2. Somewhat overlapping with #1, especially for the people who knew nothing about either Greene or Rawl, there was such a low level of voter information that this race was essentially a throw-a-dart-at-the-dartboard race in which one candidate among two mostly unknown candidates, Greene, won for some set of unknown and perhaps inexplicable reasons. (Familiarity of his surname? His name’s location on the ballot alphabetically?)
3. There was a coordinated, shrewd, under-the-radar whisper campaign among Republicans, who knew GOP incumbent Sen. Jim DeMint’s re-nomination was a lock, to vote for Greene in the Democratic primary. If you believe them, the suggestions and rumors that somebody put Greene up to run in the first place–which none other than SC Rep. Jim Clyburn has suggested aloud–gibe with this partisan “strategery” interpretation.
4. There was systematic vote fraud or ballot manipulation by who knows who.

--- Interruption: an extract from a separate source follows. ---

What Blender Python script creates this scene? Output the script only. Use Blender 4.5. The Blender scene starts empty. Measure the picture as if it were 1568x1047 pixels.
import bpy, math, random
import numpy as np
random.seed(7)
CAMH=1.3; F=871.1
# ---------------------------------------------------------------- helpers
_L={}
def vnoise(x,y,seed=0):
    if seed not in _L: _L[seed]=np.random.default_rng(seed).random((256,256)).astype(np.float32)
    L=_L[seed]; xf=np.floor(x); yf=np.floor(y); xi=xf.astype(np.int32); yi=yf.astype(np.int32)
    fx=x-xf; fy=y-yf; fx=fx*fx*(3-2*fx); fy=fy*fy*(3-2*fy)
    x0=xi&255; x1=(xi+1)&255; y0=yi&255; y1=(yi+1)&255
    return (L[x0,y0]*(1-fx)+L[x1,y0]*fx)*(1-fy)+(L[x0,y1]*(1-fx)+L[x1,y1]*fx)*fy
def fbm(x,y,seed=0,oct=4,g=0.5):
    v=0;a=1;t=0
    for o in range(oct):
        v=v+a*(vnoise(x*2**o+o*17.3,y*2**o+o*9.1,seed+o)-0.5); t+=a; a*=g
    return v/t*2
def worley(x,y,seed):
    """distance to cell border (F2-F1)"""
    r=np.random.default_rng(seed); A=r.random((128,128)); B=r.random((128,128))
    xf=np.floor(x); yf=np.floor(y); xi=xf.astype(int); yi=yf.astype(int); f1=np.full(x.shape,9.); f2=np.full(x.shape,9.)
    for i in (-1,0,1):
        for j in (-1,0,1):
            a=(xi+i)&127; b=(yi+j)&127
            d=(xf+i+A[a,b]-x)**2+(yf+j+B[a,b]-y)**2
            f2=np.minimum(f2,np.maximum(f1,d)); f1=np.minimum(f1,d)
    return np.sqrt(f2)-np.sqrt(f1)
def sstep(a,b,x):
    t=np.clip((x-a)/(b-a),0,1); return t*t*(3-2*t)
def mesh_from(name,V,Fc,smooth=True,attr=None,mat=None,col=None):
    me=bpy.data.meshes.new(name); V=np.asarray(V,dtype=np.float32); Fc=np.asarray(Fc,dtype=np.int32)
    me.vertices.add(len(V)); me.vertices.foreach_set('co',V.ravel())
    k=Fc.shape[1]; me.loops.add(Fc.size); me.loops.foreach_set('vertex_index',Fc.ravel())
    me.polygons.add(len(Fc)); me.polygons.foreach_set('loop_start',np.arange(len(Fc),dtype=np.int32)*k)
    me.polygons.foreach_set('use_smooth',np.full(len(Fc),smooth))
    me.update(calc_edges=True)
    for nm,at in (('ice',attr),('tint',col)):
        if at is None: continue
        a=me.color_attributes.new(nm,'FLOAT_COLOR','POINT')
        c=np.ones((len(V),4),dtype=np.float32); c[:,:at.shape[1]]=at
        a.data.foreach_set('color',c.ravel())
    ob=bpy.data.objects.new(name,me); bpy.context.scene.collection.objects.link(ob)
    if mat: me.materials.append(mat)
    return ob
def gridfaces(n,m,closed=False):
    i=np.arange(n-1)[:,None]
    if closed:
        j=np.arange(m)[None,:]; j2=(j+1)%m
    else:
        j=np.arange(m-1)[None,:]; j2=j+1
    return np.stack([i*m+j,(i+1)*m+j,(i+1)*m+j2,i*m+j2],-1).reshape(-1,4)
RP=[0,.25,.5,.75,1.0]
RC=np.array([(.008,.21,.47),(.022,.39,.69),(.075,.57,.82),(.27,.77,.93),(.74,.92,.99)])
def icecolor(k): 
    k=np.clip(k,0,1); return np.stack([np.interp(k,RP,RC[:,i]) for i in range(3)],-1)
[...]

As simple application of Occam’s Razor leads to the conclusion that what happened was some variation on either 1 or 2 and that the theory put forward by Tom Jensen, which I wrote about earlier today, is pretty much the truth. In other words, the most likely explanation is that thanks to the fact that the electorate was essentially equally uninformed about both candidates, they voted based on other factors such as familiarity with a name, or position on the ballot (Greene was listed first on the ballot). The prospect of either a stealth Republican effort to game the election results or outright voter fraud, without any real evidence of either, seem to me to be ridiculous enough to reject without concrete evidence.
More to come, I’m sure, as others continue to examine what may be the most bizarre election outcome in American politics in quite some time.